··· Data block ···

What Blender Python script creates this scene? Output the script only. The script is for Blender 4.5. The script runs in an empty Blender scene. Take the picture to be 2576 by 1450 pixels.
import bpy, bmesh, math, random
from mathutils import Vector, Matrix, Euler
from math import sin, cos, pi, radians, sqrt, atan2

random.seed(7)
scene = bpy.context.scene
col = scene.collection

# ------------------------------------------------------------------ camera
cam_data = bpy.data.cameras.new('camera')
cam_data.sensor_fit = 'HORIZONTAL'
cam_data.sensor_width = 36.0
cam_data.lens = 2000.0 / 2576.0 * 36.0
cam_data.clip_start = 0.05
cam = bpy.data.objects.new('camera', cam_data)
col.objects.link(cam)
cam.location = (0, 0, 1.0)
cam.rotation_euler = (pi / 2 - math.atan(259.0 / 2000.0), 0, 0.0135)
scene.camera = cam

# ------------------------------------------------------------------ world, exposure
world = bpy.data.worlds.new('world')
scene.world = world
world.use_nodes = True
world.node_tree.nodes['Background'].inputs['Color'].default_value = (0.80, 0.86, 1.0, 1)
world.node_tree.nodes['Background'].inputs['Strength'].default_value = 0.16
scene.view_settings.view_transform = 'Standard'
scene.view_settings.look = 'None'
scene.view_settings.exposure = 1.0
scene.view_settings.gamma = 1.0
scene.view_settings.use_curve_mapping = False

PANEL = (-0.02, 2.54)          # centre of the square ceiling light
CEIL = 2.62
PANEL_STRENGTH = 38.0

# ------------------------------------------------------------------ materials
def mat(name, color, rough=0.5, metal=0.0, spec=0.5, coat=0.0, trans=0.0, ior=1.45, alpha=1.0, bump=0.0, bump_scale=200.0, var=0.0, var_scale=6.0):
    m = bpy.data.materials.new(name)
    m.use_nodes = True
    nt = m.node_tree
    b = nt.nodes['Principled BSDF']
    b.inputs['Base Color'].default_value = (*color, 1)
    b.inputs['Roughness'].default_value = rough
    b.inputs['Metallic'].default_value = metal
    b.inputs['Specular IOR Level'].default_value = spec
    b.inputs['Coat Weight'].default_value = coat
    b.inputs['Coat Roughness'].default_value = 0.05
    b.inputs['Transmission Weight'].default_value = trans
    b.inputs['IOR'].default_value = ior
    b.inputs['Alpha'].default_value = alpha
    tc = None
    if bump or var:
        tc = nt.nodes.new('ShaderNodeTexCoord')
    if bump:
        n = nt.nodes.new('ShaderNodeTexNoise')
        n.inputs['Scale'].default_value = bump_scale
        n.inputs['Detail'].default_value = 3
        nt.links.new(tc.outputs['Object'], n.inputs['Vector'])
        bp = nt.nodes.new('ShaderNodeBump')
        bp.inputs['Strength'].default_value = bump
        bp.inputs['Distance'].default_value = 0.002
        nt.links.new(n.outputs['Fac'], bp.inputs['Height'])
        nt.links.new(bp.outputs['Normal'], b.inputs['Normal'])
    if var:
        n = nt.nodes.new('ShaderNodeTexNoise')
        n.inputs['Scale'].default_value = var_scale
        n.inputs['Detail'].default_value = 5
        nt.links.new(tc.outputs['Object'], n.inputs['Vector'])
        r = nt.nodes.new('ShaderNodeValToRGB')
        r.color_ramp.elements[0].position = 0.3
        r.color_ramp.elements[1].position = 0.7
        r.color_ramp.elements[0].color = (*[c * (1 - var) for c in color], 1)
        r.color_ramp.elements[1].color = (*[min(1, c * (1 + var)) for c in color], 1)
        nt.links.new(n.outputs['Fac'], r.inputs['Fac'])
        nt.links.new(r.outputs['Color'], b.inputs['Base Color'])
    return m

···

Set task: Please reproduce every line of the material word for word.

Task solution:
What Blender Python script creates this scene? Output the script only. The script is for Blender 4.5. The script runs in an empty Blender scene. Take the picture to be 2576 by 1450 pixels.
import bpy, bmesh, math, random
from mathutils import Vector, Matrix, Euler
from math import sin, cos, pi, radians, sqrt, atan2

random.seed(7)
scene = bpy.context.scene
col = scene.collection

# ------------------------------------------------------------------ camera
cam_data = bpy.data.cameras.new('camera')
cam_data.sensor_fit = 'HORIZONTAL'
cam_data.sensor_width = 36.0
cam_data.lens = 2000.0 / 2576.0 * 36.0
cam_data.clip_start = 0.05
cam = bpy.data.objects.new('camera', cam_data)
col.objects.link(cam)
cam.location = (0, 0, 1.0)
cam.rotation_euler = (pi / 2 - math.atan(259.0 / 2000.0), 0, 0.0135)
scene.camera = cam

# ------------------------------------------------------------------ world, exposure
world = bpy.data.worlds.new('world')
scene.world = world
world.use_nodes = True
world.node_tree.nodes['Background'].inputs['Color'].default_value = (0.80, 0.86, 1.0, 1)
world.node_tree.nodes['Background'].inputs['Strength'].default_value = 0.16
scene.view_settings.view_transform = 'Standard'
scene.view_settings.look = 'None'
scene.view_settings.exposure = 1.0
scene.view_settings.gamma = 1.0
scene.view_settings.use_curve_mapping = False

PANEL = (-0.02, 2.54)          # centre of the square ceiling light
CEIL = 2.62
PANEL_STRENGTH = 38.0

# ------------------------------------------------------------------ materials
def mat(name, color, rough=0.5, metal=0.0, spec=0.5, coat=0.0, trans=0.0, ior=1.45, alpha=1.0, bump=0.0, bump_scale=200.0, var=0.0, var_scale=6.0):
    m = bpy.data.materials.new(name)
    m.use_nodes = True
    nt = m.node_tree
    b = nt.nodes['Principled BSDF']
    b.inputs['Base Color'].default_value = (*color, 1)
    b.inputs['Roughness'].default_value = rough
    b.inputs['Metallic'].default_value = metal
    b.inputs['Specular IOR Level'].default_value = spec
    b.inputs['Coat Weight'].default_value = coat
    b.inputs['Coat Roughness'].default_value = 0.05
    b.inputs['Transmission Weight'].default_value = trans
    b.inputs['IOR'].default_value = ior
    b.inputs['Alpha'].default_value = alpha
    tc = None
    if bump or var:
        tc = nt.nodes.new('ShaderNodeTexCoord')
    if bump:
        n = nt.nodes.new('ShaderNodeTexNoise')
        n.inputs['Scale'].default_value = bump_scale
        n.inputs['Detail'].default_value = 3
        nt.links.new(tc.outputs['Object'], n.inputs['Vector'])
        bp = nt.nodes.new('ShaderNodeBump')
        bp.inputs['Strength'].default_value = bump
        bp.inputs['Distance'].default_value = 0.002
        nt.links.new(n.outputs['Fac'], bp.inputs['Height'])
        nt.links.new(bp.outputs['Normal'], b.inputs['Normal'])
    if var:
        n = nt.nodes.new('ShaderNodeTexNoise')
        n.inputs['Scale'].default_value = var_scale
        n.inputs['Detail'].default_value = 5
        nt.links.new(tc.outputs['Object'], n.inputs['Vector'])
        r = nt.nodes.new('ShaderNodeValToRGB')
        r.color_ramp.elements[0].position = 0.3
        r.color_ramp.elements[1].position = 0.7
        r.color_ramp.elements[0].color = (*[c * (1 - var) for c in color], 1)
        r.color_ramp.elements[1].color = (*[min(1, c * (1 + var)) for c in color], 1)
        nt.links.new(n.outputs['Fac'], r.inputs['Fac'])
        nt.links.new(r.outputs['Color'], b.inputs['Base Color'])
    return m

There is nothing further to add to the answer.